Members of the LGBT community hugged each other and cried outside the Supreme Court in New Delhi as news of the verdict spread. Activists and NGOs welcomed the ruling. "We can now live as equal citizens. The law was irrational and arbitrary," Vivek Anand, director of Humsafar Trust, an NGO in Mumbai that promotes LGBT rights, told DW.

"All this while, this law was used to discriminate and harass us. But we can now be free and step outside without fear," gay activist Mohnish Malhotra told DW.

"We feel as equal citizens now," activist Shashi Bhushan told the AFP news agency. "What happens in our bedroom is left to us."

Human Rights Watch's South Asia Director Meenakshi Ganguly said, "This is a good day for human rights." She thanked "all that fought for this, braving the worst sort of prejudice."

Bollywood film producer and director Karan Johar called the verdict historic.

"So proud today! Decriminalizing homosexuality and abolishing section 377 is a huge thumb up for humanity and equal rights!" he wrote on Twitter. "The country gets its oxygen back!"

Section 377 had prohibited "carnal intercourse against the order of nature with any man, woman or animal" — which was widely interpreted as referring to homosexual sex. 

The judges in the case had previously said that homosexuals in India faced deep-rooted trauma and lived in fear.

The court said sex with animals, which also forms a part of Section 377, would remain a criminal offense.

Still a taboo

Over the past decade, gays have gained a degree of acceptance in parts of deeply conservative India, especially in big cities.

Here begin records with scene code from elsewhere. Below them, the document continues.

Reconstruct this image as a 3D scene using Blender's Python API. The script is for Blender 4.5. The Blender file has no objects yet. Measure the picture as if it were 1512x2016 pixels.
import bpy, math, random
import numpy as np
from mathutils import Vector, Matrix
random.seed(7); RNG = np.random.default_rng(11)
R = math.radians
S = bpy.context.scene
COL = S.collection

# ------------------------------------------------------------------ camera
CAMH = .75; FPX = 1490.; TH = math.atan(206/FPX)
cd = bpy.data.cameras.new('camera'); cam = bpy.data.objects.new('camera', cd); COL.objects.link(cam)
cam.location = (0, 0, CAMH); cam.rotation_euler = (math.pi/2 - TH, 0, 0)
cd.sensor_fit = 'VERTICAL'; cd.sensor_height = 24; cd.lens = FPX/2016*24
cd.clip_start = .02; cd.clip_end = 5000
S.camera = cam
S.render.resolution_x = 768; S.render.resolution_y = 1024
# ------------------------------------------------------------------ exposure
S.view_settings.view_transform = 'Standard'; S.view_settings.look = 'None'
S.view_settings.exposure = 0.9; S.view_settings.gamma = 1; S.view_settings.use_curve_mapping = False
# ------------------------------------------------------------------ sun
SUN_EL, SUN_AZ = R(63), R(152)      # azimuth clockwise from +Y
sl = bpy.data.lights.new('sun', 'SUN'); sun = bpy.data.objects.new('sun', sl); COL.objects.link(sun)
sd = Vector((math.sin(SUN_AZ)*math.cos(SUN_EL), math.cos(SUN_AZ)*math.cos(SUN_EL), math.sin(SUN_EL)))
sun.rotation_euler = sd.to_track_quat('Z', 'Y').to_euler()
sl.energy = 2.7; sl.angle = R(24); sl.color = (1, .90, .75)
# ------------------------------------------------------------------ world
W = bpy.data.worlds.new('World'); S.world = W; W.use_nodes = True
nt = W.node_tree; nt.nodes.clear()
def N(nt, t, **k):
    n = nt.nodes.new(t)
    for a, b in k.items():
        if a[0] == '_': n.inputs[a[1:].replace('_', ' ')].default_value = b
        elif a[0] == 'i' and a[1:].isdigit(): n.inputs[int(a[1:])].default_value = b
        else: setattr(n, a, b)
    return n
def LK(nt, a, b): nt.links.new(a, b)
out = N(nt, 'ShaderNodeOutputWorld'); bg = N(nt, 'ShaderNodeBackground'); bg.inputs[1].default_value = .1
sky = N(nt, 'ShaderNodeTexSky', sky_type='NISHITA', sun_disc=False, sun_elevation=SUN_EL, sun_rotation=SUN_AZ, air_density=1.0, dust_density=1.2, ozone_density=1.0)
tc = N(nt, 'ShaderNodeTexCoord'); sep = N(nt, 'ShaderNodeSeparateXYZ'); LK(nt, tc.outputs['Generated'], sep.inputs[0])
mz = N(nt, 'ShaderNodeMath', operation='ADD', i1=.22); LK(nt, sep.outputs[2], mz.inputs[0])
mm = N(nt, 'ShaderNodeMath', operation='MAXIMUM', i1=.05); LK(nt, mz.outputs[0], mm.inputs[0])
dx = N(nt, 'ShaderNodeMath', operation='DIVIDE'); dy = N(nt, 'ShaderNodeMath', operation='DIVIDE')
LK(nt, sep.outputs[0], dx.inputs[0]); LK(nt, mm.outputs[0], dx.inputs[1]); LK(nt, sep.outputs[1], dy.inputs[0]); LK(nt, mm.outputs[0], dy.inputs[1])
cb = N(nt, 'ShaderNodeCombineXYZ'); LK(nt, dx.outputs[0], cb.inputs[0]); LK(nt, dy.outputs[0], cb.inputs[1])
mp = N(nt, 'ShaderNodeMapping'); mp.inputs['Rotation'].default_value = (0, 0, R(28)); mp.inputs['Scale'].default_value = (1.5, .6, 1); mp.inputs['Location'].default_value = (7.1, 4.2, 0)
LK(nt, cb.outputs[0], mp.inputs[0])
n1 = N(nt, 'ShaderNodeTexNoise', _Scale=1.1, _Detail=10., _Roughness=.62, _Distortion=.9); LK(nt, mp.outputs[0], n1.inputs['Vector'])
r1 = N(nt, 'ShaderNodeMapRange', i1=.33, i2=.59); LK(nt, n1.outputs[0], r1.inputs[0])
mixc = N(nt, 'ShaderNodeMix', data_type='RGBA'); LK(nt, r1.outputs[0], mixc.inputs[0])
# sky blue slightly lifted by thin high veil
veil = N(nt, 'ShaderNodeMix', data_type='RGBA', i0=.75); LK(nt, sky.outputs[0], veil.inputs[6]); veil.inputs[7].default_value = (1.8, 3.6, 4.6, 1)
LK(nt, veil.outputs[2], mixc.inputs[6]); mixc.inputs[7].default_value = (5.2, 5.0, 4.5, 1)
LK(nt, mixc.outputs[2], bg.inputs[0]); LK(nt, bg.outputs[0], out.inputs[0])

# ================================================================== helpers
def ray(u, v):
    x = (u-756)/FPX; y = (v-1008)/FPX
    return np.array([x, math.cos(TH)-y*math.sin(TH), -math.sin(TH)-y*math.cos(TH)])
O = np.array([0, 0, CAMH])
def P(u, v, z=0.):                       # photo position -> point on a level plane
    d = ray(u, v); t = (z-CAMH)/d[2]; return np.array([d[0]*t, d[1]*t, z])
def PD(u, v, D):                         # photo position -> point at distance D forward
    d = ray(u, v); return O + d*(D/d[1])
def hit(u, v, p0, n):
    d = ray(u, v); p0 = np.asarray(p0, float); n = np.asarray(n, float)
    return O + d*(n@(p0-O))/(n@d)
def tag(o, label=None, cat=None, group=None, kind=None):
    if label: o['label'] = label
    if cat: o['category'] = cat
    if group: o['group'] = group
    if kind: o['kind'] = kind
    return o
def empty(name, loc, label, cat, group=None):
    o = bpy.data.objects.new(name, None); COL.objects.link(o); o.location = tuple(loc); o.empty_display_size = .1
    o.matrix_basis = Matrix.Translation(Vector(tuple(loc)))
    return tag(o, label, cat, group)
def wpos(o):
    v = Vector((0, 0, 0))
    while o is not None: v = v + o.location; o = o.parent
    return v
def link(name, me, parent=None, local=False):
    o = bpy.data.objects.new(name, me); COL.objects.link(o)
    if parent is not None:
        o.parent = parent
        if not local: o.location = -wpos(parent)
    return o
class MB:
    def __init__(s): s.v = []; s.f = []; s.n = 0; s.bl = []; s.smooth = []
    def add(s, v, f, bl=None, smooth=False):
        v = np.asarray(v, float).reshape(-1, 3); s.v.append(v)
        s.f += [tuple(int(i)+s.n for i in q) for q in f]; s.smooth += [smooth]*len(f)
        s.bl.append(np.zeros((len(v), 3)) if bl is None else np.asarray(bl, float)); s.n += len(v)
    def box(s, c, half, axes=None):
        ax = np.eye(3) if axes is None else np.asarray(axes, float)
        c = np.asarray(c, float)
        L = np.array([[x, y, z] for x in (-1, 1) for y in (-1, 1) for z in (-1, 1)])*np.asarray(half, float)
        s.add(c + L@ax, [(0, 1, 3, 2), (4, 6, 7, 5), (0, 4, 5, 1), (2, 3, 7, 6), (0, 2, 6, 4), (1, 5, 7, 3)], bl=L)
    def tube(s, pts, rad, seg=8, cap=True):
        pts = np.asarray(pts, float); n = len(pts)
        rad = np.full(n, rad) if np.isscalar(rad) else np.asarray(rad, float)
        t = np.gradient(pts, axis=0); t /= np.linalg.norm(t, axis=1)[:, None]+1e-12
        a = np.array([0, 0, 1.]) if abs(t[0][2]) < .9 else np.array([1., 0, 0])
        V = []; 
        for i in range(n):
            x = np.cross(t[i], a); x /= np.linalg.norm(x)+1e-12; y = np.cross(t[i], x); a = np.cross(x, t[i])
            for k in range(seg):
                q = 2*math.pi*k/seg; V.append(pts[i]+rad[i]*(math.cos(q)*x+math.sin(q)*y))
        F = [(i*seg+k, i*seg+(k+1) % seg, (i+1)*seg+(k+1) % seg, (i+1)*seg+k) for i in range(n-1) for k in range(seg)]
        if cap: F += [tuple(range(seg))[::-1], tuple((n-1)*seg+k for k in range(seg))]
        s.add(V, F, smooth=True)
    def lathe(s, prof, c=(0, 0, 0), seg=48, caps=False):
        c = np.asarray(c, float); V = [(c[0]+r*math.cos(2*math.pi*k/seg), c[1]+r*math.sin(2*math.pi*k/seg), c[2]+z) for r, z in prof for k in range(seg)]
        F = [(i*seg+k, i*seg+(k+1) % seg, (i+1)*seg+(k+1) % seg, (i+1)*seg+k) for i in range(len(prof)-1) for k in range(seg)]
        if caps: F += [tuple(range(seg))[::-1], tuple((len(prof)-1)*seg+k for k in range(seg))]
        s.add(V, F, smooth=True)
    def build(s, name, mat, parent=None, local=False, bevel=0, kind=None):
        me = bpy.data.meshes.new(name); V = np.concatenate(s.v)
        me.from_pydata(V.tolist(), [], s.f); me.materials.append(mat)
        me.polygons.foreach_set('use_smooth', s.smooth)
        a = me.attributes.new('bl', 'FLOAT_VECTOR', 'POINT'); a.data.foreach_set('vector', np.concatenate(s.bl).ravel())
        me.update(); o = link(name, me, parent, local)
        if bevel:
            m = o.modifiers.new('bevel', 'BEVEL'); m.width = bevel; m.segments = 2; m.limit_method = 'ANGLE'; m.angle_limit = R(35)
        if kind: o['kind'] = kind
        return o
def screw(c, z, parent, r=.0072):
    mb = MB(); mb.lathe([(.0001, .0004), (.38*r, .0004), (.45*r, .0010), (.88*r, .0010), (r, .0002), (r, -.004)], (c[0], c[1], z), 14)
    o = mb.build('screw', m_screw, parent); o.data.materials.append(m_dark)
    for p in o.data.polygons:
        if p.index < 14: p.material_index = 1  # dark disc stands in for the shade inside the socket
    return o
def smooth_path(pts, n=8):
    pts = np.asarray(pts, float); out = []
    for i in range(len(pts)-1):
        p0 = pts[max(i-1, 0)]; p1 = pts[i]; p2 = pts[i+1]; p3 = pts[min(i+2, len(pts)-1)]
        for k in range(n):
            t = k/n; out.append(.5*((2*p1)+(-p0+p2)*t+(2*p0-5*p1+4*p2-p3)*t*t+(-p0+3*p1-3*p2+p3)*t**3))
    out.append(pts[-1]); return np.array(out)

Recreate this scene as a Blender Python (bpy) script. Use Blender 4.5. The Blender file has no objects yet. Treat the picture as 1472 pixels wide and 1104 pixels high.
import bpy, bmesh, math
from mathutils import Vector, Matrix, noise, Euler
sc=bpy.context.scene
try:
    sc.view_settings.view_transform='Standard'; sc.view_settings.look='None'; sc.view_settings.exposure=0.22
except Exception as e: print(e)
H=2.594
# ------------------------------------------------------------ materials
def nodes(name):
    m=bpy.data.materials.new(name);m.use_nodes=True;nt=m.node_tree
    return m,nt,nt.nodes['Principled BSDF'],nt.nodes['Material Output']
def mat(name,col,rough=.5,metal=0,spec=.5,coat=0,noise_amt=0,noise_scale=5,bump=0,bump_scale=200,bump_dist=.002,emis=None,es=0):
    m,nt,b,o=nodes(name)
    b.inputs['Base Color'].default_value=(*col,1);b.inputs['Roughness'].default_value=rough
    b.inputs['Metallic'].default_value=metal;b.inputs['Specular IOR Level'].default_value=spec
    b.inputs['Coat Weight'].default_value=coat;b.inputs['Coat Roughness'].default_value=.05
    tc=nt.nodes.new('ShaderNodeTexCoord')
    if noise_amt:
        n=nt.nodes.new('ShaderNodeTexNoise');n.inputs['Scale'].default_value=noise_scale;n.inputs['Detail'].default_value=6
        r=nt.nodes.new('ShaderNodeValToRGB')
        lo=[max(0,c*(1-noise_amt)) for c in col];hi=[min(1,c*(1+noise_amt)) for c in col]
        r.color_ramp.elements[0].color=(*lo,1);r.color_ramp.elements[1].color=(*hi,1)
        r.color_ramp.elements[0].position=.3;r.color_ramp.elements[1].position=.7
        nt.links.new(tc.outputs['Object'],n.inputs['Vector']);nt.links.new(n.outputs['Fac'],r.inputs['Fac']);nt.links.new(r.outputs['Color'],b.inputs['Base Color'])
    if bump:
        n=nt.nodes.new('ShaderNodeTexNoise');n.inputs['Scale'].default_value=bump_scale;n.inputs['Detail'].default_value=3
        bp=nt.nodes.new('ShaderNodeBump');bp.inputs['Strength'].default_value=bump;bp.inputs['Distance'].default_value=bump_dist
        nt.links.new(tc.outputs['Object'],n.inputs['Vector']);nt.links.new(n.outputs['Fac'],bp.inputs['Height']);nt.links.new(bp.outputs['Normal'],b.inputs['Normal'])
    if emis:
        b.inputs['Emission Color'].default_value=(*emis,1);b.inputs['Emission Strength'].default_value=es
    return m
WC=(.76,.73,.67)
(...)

Some high-profile Bollywood films have dealt with gay issues. Still, being gay is seen as shameful in much of the country.

In 2009, a court in the capital, New Delhi, had already repealed the law, but the highest court reinstated it as a criminal offense in 2013, bowing to pressure from religious groups.

"The wait was long but the end has come. We dug our heels in and never gave up hope. Now the good word has to spread across the country and bring cheer to the community," Rose Venkatesan, India's first transgender television talk show host, told DW.

India's conservative government had opposed ending Section 377 but said ahead of the hearing that it would leave the decision to the "wisdom" of the Supreme Court. It had warned, however, that judges should not change other aspects of Indian law, such as the right to marriage.

"One major battle is over. Now, there has to be acceptance and recognition across society. It is only after that we can move into areas of gay marriage and civil union," Hrishi Sathawane, a US-based Indian engineer, told DW via Skype. Based in California, Sathawane married his Vietnamese partner Vinh in Yavatmal, in the western Indian state of Maharashtra, in December 2017.